Till, a black teenager from Chicago, was abducted, tortured and killed in 1955 after he was accused of whistling at a white woman in Mississippi. 

Till’s mother’s insistence on an open casket to show the world how her son had been brutalized and Jet’s magazine’s decision to publish photos of his mutilated body helped galvanize the Civil Rights Movement.

Biden’s decision also comes at a fraught time in the United States over matters concerning race. Conservative leaders are pushing back against the teaching of slavery and Black history in public schools, as well as the incorporation of diversity, equity and inclusion programs from college classrooms to corporate boardrooms.

“Today there are those in our nation who would prefer to erase or even rewrite the ugly parts of our past,” Harris said during remarks at Tuesday’s signing. 

In remarks in Florida last week, Harris criticized a revised Black history curriculum in the state that includes teaching that enslaved people benefited from the skills they learned at the hands of the people who denied them freedom.

""They want to replace history with lies," the vice president said last week in Jacksonville. "These extremist, so-called leaders should model what we know to be the correct and right approach if we really are invested in the well being of our children. Instead, they dare to push propaganda to our children. This is the United States of America. We're not supposed to do that."

The Florida Board of Education approved the curriculum to satisfy legislation signed by Gov. Ron DeSantis, a Republican presidential candidate who has accused public schools of liberal indoctrination.
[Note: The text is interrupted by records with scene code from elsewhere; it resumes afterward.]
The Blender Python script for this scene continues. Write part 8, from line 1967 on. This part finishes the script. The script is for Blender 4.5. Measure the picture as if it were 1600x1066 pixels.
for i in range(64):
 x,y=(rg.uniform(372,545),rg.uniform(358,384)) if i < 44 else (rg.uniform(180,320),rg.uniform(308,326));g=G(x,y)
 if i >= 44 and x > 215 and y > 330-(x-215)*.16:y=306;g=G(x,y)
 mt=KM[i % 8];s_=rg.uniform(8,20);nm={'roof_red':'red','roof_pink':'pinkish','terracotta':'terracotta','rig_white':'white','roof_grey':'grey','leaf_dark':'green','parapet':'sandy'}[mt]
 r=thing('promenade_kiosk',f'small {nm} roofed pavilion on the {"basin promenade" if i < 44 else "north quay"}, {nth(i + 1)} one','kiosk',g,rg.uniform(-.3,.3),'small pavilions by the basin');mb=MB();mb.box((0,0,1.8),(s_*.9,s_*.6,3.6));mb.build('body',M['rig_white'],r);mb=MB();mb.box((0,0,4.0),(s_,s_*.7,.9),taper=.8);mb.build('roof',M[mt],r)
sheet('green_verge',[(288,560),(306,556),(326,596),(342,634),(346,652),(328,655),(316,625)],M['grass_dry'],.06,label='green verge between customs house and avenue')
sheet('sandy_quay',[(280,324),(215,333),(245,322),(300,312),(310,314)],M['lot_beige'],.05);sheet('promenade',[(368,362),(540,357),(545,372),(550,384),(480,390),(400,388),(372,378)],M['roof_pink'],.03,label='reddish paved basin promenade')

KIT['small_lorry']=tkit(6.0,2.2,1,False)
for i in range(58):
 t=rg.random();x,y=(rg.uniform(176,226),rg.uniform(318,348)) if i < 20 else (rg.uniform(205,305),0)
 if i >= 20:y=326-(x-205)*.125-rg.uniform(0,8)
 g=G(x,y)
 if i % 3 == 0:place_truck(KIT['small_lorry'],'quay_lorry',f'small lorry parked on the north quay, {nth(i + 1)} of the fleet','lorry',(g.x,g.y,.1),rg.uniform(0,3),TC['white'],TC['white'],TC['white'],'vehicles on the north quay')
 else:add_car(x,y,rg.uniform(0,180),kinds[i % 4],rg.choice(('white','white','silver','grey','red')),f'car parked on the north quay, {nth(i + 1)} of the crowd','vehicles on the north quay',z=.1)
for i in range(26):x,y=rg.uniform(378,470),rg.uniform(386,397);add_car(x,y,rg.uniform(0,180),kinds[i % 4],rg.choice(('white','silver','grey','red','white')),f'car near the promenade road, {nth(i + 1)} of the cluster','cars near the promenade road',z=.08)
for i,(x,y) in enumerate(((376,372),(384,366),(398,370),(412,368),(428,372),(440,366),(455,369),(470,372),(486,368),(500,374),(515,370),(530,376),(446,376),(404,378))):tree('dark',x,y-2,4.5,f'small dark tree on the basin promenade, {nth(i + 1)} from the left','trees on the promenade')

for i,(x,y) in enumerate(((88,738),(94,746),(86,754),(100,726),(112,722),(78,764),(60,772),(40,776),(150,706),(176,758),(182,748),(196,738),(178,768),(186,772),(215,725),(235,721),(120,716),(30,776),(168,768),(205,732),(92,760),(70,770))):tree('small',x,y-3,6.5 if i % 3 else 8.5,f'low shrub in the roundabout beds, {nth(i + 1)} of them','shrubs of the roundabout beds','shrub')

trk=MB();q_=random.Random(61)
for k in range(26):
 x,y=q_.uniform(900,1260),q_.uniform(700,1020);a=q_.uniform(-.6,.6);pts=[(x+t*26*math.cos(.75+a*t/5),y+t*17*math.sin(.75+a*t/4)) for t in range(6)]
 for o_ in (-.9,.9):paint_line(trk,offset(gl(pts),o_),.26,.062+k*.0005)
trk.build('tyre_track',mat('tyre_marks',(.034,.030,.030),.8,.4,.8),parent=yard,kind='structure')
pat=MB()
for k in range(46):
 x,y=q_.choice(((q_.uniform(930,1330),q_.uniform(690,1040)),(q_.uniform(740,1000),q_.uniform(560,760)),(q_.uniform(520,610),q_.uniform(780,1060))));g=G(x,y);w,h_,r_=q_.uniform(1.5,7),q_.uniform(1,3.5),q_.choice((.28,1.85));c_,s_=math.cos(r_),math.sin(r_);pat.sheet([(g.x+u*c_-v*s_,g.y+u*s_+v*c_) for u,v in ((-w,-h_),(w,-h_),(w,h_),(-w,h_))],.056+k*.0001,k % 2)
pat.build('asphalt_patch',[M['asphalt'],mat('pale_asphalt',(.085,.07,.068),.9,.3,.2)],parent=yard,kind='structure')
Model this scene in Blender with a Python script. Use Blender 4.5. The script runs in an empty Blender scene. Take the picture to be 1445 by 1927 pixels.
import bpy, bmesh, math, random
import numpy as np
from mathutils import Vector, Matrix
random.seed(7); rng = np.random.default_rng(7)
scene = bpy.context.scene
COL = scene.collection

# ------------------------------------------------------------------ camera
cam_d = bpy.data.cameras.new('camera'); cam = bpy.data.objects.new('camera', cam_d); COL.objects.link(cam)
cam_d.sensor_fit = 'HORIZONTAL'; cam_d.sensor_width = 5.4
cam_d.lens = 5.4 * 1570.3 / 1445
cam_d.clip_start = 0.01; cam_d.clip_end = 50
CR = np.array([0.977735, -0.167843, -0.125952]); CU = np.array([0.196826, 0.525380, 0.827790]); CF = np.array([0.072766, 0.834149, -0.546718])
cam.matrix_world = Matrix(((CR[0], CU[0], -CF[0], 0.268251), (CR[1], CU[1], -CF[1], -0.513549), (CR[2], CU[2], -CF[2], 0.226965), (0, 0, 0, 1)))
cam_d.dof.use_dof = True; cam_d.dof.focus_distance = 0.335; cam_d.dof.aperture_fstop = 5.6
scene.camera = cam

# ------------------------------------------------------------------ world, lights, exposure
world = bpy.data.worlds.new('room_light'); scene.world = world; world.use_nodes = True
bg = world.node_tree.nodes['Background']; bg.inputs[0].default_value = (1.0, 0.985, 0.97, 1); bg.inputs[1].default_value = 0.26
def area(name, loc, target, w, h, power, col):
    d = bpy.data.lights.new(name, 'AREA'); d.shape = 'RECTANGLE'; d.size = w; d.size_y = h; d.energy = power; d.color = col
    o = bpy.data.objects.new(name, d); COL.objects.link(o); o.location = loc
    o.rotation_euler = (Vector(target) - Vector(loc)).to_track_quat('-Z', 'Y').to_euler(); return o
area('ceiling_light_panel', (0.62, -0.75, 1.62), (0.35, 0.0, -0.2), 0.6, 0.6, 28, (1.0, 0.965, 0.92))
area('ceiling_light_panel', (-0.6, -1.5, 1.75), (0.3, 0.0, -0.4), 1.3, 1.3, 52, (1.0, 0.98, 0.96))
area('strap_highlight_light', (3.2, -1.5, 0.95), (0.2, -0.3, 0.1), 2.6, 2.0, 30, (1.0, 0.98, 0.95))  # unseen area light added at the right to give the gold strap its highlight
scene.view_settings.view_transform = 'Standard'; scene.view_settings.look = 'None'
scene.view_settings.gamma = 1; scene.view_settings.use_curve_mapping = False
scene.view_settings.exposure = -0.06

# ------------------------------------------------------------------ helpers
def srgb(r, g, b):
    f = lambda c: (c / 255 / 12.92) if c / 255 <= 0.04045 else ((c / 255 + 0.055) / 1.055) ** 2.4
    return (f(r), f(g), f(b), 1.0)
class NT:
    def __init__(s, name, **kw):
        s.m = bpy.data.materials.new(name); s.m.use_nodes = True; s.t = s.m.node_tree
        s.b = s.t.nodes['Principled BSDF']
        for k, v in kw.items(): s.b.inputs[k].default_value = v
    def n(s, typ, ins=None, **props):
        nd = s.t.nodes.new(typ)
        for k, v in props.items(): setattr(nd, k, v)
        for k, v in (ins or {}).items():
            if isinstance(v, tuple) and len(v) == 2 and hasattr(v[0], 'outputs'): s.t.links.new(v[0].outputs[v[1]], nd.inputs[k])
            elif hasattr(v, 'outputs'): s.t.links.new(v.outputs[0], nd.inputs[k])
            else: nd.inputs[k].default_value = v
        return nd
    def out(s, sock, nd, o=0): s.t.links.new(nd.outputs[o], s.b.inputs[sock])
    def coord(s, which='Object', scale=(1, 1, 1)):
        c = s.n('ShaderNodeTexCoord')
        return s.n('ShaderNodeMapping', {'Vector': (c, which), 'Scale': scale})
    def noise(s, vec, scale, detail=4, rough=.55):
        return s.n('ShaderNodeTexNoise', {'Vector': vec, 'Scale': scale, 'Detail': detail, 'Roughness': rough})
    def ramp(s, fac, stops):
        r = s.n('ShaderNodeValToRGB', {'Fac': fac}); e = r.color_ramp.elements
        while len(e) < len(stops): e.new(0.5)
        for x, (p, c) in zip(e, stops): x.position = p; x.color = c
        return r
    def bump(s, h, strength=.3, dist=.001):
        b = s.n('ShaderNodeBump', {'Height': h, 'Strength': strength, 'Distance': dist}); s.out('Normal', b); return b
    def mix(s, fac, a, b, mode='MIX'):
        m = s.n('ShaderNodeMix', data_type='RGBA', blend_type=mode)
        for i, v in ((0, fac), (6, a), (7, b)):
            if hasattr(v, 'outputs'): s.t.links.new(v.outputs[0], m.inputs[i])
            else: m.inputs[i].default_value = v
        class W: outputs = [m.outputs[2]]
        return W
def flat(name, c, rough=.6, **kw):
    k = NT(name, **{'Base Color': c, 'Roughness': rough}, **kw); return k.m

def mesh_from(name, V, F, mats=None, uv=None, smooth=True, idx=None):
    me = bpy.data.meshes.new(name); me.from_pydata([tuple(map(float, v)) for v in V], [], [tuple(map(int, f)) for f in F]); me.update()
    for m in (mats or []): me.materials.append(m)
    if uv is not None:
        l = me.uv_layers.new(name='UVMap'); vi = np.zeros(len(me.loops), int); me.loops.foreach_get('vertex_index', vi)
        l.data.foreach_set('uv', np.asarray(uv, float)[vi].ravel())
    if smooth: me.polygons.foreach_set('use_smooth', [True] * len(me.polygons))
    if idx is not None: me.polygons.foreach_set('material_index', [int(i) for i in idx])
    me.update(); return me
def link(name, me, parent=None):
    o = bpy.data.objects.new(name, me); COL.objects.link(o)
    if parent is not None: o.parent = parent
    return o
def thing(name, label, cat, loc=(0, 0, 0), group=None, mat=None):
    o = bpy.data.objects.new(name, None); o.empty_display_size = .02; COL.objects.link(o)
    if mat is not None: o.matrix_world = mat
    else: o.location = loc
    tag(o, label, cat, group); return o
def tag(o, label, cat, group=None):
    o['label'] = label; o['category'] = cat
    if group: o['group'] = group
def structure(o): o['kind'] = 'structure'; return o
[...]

DeSantis said he had no role in devising his state’s new education standards but defended the components on how enslaved people benefited.

“As people who love our country – as patriots – we know that we must remember and teach our full history even when it is painful, especially when it is painful,” Harris said on Tuesday. 

Biden added some are seeking to “ban books” and “bury history.”  

“Darkness and denialism can hide much, but they erase nothing,” Biden said. “You can hide but they erase nothing.”

The president on Tuesday was introduced by Rev. Wheeler Parker, Jr., Till’s cousin and the last surviving witness to Till’s abduction, according to the White House. Rev. Parker Jr. recounted sitting with his family “on the night of terror” when Emmett Till was “taken from us, taken to be tortured and brutally murdered.” 

“Back then, in the darkness, I could never imagine a moment like this,” he said Tuesday. 

The Illinois site for the new monument is Roberts Temple Church of God in Christ in Bronzeville, a historically Black neighborhood on Chicago’s South Side. Thousands of people gathered at the church to mourn Emmett Till in September 1955.

The Mississippi locations are Graball Landing, believed to be where Till’s mutilated body was pulled from the Tallahatchie River, and the Tallahatchie County Second District Courthouse in Sumner, Mississippi, where Till’s killers were tried and acquitted by an all-white jury.

Till was visiting relatives in Mississippi when Carolyn Bryant Donham said the 14-year-old Till whistled and made sexual advances at her while she worked in a store in the small community of Money.

Till was later abducted and his body eventually pulled from the Tallahatchie River, where he had been tossed after he was shot and weighted down with a cotton gin fan.

Two white men, Roy Bryant and his half-brother J.W. Milam, were tried on murder charges about a month after Till was killed, but an all-white Mississippi jury acquitted them. Months later, they confessed to killing Till in a paid interview with Look magazine. Bryant was married to Donham in 1955. She died earlier this year.

The monument will be the fourth Biden has created since taking office in 2021, and just his latest tribute to the younger Till.

For Black History Month this year, Biden hosted a screening of the movie “Till,” a drama about his lynching.

In March 2022, Biden signed the Emmett Till Anti-Lynching Act into law. Congress had first considered such legislation more than 120 years ago.

The Justice Department announced in December 2021 that it was closing its investigation into Till’s killing.